• [3D scene scripts]:
☆ ☆ ☆ ☆ ☆ ☆ ☆

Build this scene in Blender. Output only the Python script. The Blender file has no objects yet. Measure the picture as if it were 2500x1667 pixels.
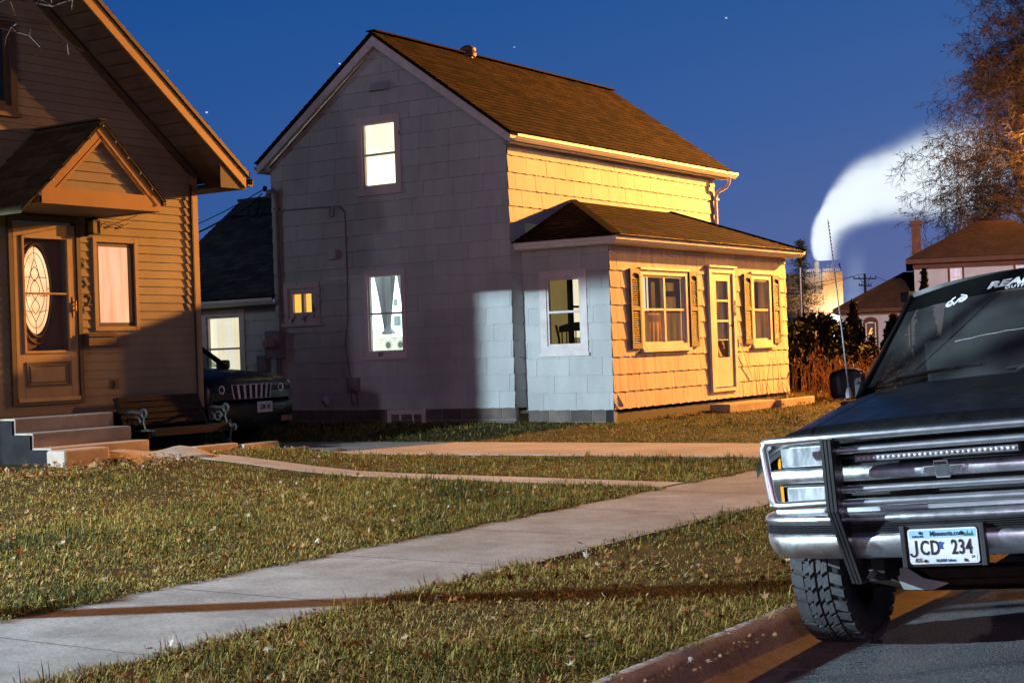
import bpy, bmesh, math, random
import numpy as np
from mathutils import Vector, Matrix
random.seed(7); RNG = np.random.default_rng(11)
S = bpy.context.scene
COL = S.collection
rad = math.radians
V = Vector

# ------------------------------------------------------------------ helpers
class MB:
    """collects faces (with an optional per-face colour value) for ONE mesh object"""
    def __init__(s): s.v = []; s.f = []; s.c = []
    def vert(s, p): s.v.append((p[0], p[1], p[2])); return len(s.v) - 1
    def face(s, pts, c=.5):
        i = len(s.v); s.v += [(p[0], p[1], p[2]) for p in pts]; s.f.append(tuple(range(i, i + len(pts)))); s.c.append(c)
    def idx(s, ids, c=.5): s.f.append(tuple(ids)); s.c.append(c)
    def hexa(s, p, c=.5):
        i = len(s.v); s.v += [tuple(q) for q in p]
        for q in ((0,3,2,1),(4,5,6,7),(0,1,5,4),(1,2,6,5),(2,3,7,6),(3,0,4,7)): s.f.append(tuple(i+k for k in q)); s.c.append(c)
    def box(s, x0, x1, y0, y1, z0, z1, c=.5):
        s.hexa([(x0,y0,z0),(x1,y0,z0),(x1,y1,z0),(x0,y1,z0),(x0,y0,z1),(x1,y0,z1),(x1,y1,z1),(x0,y1,z1)], c)
    def pbox(s, P, a0, a1, z0, z1, o0, o1, c=.5):
        s.hexa([P(a0,z0,o0),P(a1,z0,o0),P(a1,z0,o1),P(a0,z0,o1),P(a0,z1,o0),P(a1,z1,o0),P(a1,z1,o1),P(a0,z1,o1)], c)
    def pframe(s, P, a0, a1, z0, z1, w, o0, o1, c=.5, bottom=None, top=None):
        b = w if bottom is None else bottom; t = w if top is None else top
        s.pbox(P, a0, a0+w, z0, z1, o0, o1, c); s.pbox(P, a1-w, a1, z0, z1, o0, o1, c)
        s.pbox(P, a0+w, a1-w, z1-t, z1, o0, o1-.002, c); s.pbox(P, a0+w, a1-w, z0, z0+b, o0, o1-.002, c)
    def bar(s, a, b, w, h, up=(0,0,1), c=.5):
        a = V(a); b = V(b); d = (b-a).normalized(); up = V(up)
        r = d.cross(up)
        if r.length < 1e-4: r = d.cross(V((1,0,0)))
        r.normalize(); u = r.cross(d)
        q = []
        for e in (a, b):
            q += [e - r*w/2 - u*h/2, e + r*w/2 - u*h/2, e + r*w/2 + u*h/2, e - r*w/2 + u*h/2]
        s.hexa(q, c)
    def tube(s, pts, r, n=8, caps=True, c=.5):
        pts = [V(p) for p in pts]; m = len(pts)
        rr = r if isinstance(r, (list, tuple)) else [r]*m
        prev = None; rings = []
        for i, p in enumerate(pts):
            d = (pts[min(i+1, m-1)] - pts[max(i-1, 0)])
            if d.length < 1e-7: d = V((0,0,1))
            d.normalize()
            if prev is None:
                u = d.cross(V((0,0,1)))
                if u.length < 1e-3: u = d.cross(V((1,0,0)))
            else:
                u = prev - d*prev.dot(d)
                if u.length < 1e-4: u = d.cross(V((1,0,0)))
            u.normalize(); prev = u; w = d.cross(u)
            i0 = len(s.v)
            for k in range(n):
                a = 2*math.pi*k/n
                q = p + (u*math.cos(a) + w*math.sin(a))*rr[i]; s.v.append((q.x,q.y,q.z))
            rings.append(i0)
        for a, b in zip(rings, rings[1:]):
            for k in range(n):
                s.f.append((a+k, a+(k+1)%n, b+(k+1)%n, b+k)); s.c.append(c)
        if caps:
            s.f.append(tuple(rings[0]+k for k in reversed(range(n)))); s.c.append(c)
            s.f.append(tuple(rings[-1]+k for k in range(n))); s.c.append(c)
    def lathe(s, prof, o, axis='z', n=16, c=.5, arc=2*math.pi):
        """prof: (radius, height) list about a point o"""
        o = V(o); rings = []
        closed = abs(arc - 2*math.pi) < 1e-6
        m = n if closed else n+1
        for (r, h) in prof:
            i0 = len(s.v)
            for k in range(m):
                a = arc*k/n; ca, sa = r*math.cos(a), r*math.sin(a)
                p = {'z': V((ca, sa, h)), 'x': V((h, ca, sa)), 'y': V((sa, h, ca))}[axis] + o
                s.v.append((p.x,p.y,p.z))
            rings.append(i0)
        for a, b in zip(rings, rings[1:]):
            for k in range(n):
                s.f.append((a+k, a+(k+1)%m, b+(k+1)%m, b+k)); s.c.append(c)
    def disc(s, o, r, axis='y', n=16, c=.5, sx=1, sz=1):
        o = V(o); pts = []
        for k in range(n):
            a = 2*math.pi*k/n; ca, sa = r*sx*math.cos(a), r*sz*math.sin(a)
            pts.append({'y': V((ca,0,sa)), 'x': V((0,ca,sa)), 'z': V((ca,sa,0))}[axis] + o)
        s.face(pts, c)
    def grid(s, fn, nu, nv, c=.5, flip=False):
        i0 = len(s.v)
        for i in range(nu+1):
            for j in range(nv+1):
                p = fn(i/nu, j/nv); s.v.append((p[0],p[1],p[2]))
        for i in range(nu):
            for j in range(nv):
                a = i0 + i*(nv+1) + j; q = (a, a+nv+1, a+nv+2, a+1)
                s.f.append(q[::-1] if flip else q); s.c.append(c)
    def extrude(s, poly, d, c=.5):
        """closed planar polygon (list of points) moved along vector d"""
        d = V(d); a = [V(p) for p in poly]; b = [p + d for p in a]; n = len(a)
        s.face(a[::-1], c); s.face(b, c)
        for i in range(n):
            j = (i+1) % n; s.face([a[i], a[j], b[j], b[i]], c)
    def sweep(s, prof, path, c=.5, closed=True):
        """prof: (out, up) pairs; path: list of (point, out vector, up vector)"""
        rings = []
        for (p, o, u) in path:
            i0 = len(s.v); p = V(p); o = V(o); u = V(u)
            for (a, b) in prof:
                q = p + o*a + u*b; s.v.append((q.x,q.y,q.z))
            rings.append(i0)
        n = len(prof)
        for a, b in zip(rings, rings[1:]):
            for k in range(n if closed else n-1):
                s.f.append((a+k, a+(k+1)%n, b+(k+1)%n, b+k)); s.c.append(c)
        if closed:
            s.f.append(tuple(rings[0]+k for k in reversed(range(n)))); s.c.append(c)
            s.f.append(tuple(rings[-1]+k for k in range(n))); s.c.append(c)

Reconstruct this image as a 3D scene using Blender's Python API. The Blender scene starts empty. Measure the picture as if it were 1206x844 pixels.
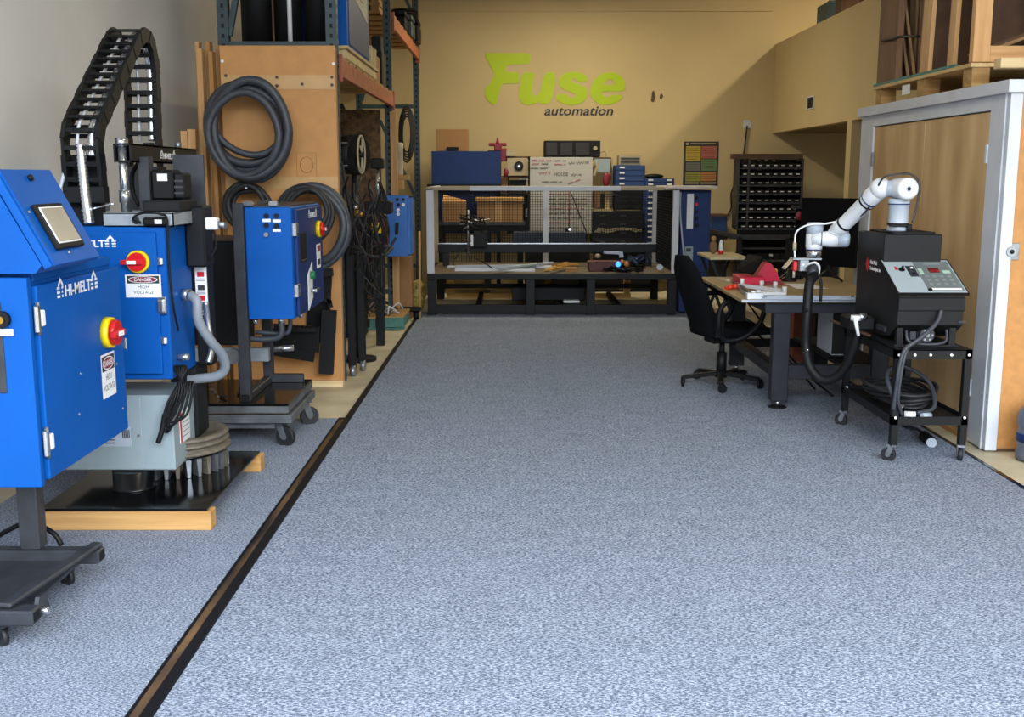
import bpy, bmesh, math, random
from mathutils import Vector, Matrix
random.seed(7)
PI = math.pi
S = bpy.context.scene
COL = S.collection
# ---------------------------------------------------------------- camera
CH, FPX, PITCH = 1.65, 1270.0, math.atan(215/1270)
cam_d = bpy.data.cameras.new('camera'); cam = bpy.data.objects.new('camera', cam_d); COL.objects.link(cam)
cam.location = (0, 0, CH); cam.rotation_euler = (PI/2-PITCH, 0, 0)
cam_d.sensor_width = 36; cam_d.lens = FPX/1206*36; cam_d.clip_start = .05; cam_d.clip_end = 200
S.camera = cam
# ---------------------------------------------------------------- world (overcast daylight through the open shutter door) and lamps
W = bpy.data.worlds.new('sky'); S.world = W; W.use_nodes = True
bg = W.node_tree.nodes['Background']; bg.inputs[0].default_value = (.80, .89, 1, 1); bg.inputs[1].default_value = 10.5
def area(name, loc, rot, sx, sy, power, color):
    l = bpy.data.lights.new(name, 'AREA'); l.shape = 'RECTANGLE'; l.size = sx; l.size_y = sy; l.energy = power; l.color = color
    o = bpy.data.objects.new(name, l); COL.objects.link(o); o.location = loc; o.rotation_euler = rot; return o
pt = area('door_portal', (1.85, -.75, 2.6), (PI/2, 0, 0), 9.2, 5.2, 1, (1,1,1)); pt.data.cycles.is_portal = True
LAMPS = [(.6, 4.6, 5.1, 25), (.6, 9.0, 5.1, 8), (.8, 14.3, 4.35, 80), (5.6, 13.9, 5.1, 100)]
S.view_settings.view_transform = 'Standard'; S.view_settings.look = 'None'
S.view_settings.exposure = 0.6; S.view_settings.gamma = 1; S.view_settings.use_curve_mapping = False
S.cycles.max_bounces = 7; S.cycles.diffuse_bounces = 5; S.cycles.glossy_bounces = 4; S.cycles.use_denoising = True
S.cycles.sample_clamp_indirect = 6; S.cycles.caustics_reflective = False; S.cycles.caustics_refractive = False
# ---------------------------------------------------------------- pixel helpers (used only to read real positions off the photo)
cp, sp = math.cos(PITCH), math.sin(PITCH)
def ray(px, py):
    a = (px-603)/FPX; b = (422-py)/FPX
    return a, cp+b*sp, -sp+b*cp
def aY(px, py, Y): a,b,c = ray(px,py); k = Y/b; return Vector((a*k, Y, CH+c*k))
def aX(px, py, X): a,b,c = ray(px,py); k = X/a; return Vector((X, b*k, CH+c*k))
def aZ(px, py, z): a,b,c = ray(px,py); k = (z-CH)/c; return Vector((a*k, b*k, z))
# ---------------------------------------------------------------- materials
def lin(h):
    v = [int(h[i:i+2],16)/255 for i in (0,2,4)]
    return tuple(((x/12.92) if x <= .04045 else ((x+.055)/1.055)**2.4) for x in v)+(1,)
MATS = {}
def mat(name, h, rough=.5, metal=0, vary=.12, scale=6, bump=0, stretch=(1,1,1), spec=.5, h2=None, emit=0, detail=4, lo=.35, hi=.65, bscale=None):
    if name in MATS: return MATS[name]
    m = bpy.data.materials.new(name); m.use_nodes = True; nt = m.node_tree; N = nt.nodes; L = nt.links
    b = N['Principled BSDF']; c = lin(h)
    b.inputs['Roughness'].default_value = rough; b.inputs['Metallic'].default_value = metal
    b.inputs['Specular IOR Level'].default_value = spec
    tc = N.new('ShaderNodeTexCoord'); mp = N.new('ShaderNodeMapping'); mp.inputs['Scale'].default_value = stretch
    L.new(tc.outputs['Object'], mp.inputs[0])
    nz = N.new('ShaderNodeTexNoise'); nz.inputs['Scale'].default_value = scale; nz.inputs['Detail'].default_value = detail
    L.new(mp.outputs[0], nz.inputs['Vector'])
    r = N.new('ShaderNodeValToRGB'); r.color_ramp.elements[0].position = lo; r.color_ramp.elements[1].position = hi
    if h2: c2 = lin(h2)
    else: c2 = tuple(min(1,x*(1+vary)) for x in c[:3])+(1,); c = tuple(x*(1-vary) for x in c[:3])+(1,)
    r.color_ramp.elements[0].color = c; r.color_ramp.elements[1].color = c2
    L.new(nz.outputs[0], r.inputs[0]); L.new(r.outputs[0], b.inputs['Base Color'])
    if emit: L.new(r.outputs[0], b.inputs['Emission Color']); b.inputs['Emission Strength'].default_value = emit
    if bump:
        bp = N.new('ShaderNodeBump'); bp.inputs['Strength'].default_value = bump; bp.inputs['Distance'].default_value = .01
        if bscale:
            n2 = N.new('ShaderNodeTexNoise'); n2.inputs['Scale'].default_value = bscale; n2.inputs['Detail'].default_value = 3
            L.new(mp.outputs[0], n2.inputs['Vector']); L.new(n2.outputs[0], bp.inputs['Height'])
        else: L.new(nz.outputs[0], bp.inputs['Height'])
        L.new(bp.outputs[0], b.inputs['Normal'])
    MATS[name] = m; return m
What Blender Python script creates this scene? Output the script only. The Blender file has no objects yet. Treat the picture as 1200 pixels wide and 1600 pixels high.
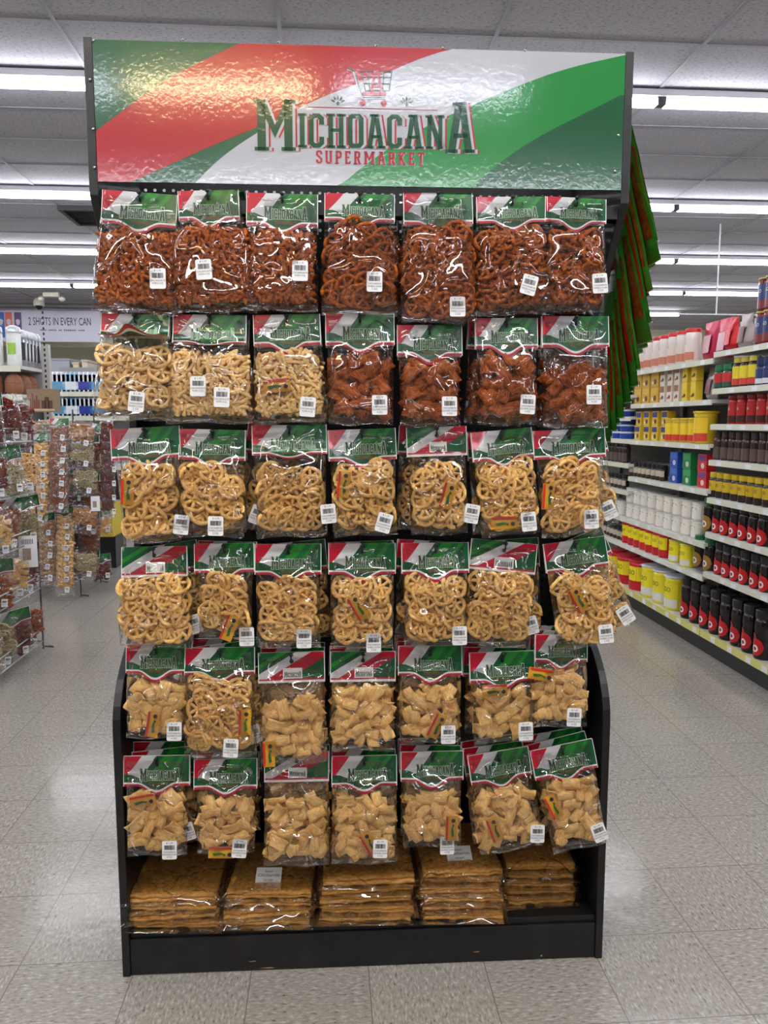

☆ ☆ ☆ ☆ ☆ ☆ ☆

• [Goal of the exercise]: Pull every line containing the word "were" out of the entries above.

• [Answer in full]:
Build this scene in Blender. Output only the Python script. The Blender file has no objects yet. Measure the picture as if it were 2500x1667 pixels.
Reconstruct this image as a 3D scene using Blender's Python API. The Blender scene starts empty. Measure the picture as if it were 1206x844 pixels.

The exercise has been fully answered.